Definition of A-series paper sizes
The A-series paper follows the ISO 216 standard of writing paper and certain classes of printed matter. There are three main requirements:
- The length divided by the width (aspect ratio) is 1.4142 (√2).
- The A0 size has an area of 1 square meter.
- Each subsequent size is defined as the previous size cuts in half parallel to its shorter side. For instance, A1 has half of the area of A0 and it can be created by folding an A0 paper parallel to its shorter side.
The dimension of an A0 paper is 841 mm x 1,189 mm to the nearest millimetre. An A1 paper has a dimension of 594 mm x 841 mm. The image below compares different paper sizes in the A series.
Image from Wikipedia |
The magic root 2
An advantage of the A-series paper is that it can be up/down scaled to other A-series sizes without any distortion, meaning the paper manufacturers do not have to cut off the margins. Thanks to the magic number root 2, it has never been so easy to change among paper sizes. The aspect ratio of
√2 was discovered in 1786 by the German scientist and philosopher Georg Christoph Lichtenberg. When we look at the example of A0 to A1 paper again, you will find the short side of A0 becomes the long side of A1 and the width of A1 is half of the length of A0. A0 is twice the size of A1, four times A2, eight times A3, and sixteen times A4. Interesting, right?

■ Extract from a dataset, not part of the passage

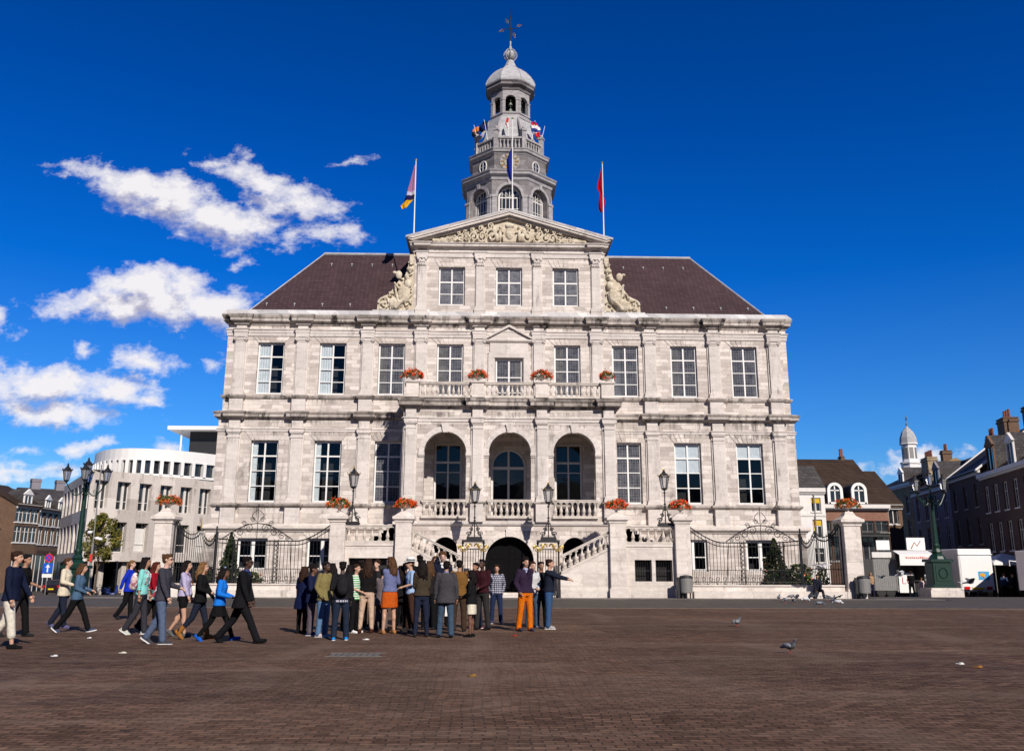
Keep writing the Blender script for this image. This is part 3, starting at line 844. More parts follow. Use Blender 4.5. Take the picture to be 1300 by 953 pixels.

US paper sizes: Letter and legal paper sizes
North America and parts of Mexico are the only areas of the first world that do not use the A-series paper sizes. Instead, the American National Standards Institute (ANSI) developed a regular series based on the Letter (8.5" x 11") format as size A, with B to E as larger sizes. The Letter size is slightly smaller than an A4 paper and the Legal size is longer than an A4 paper. Unlike the ISO standard, the ANSI standard has 2 aspect ratios 1: 1.2941 and 1: 1.5455.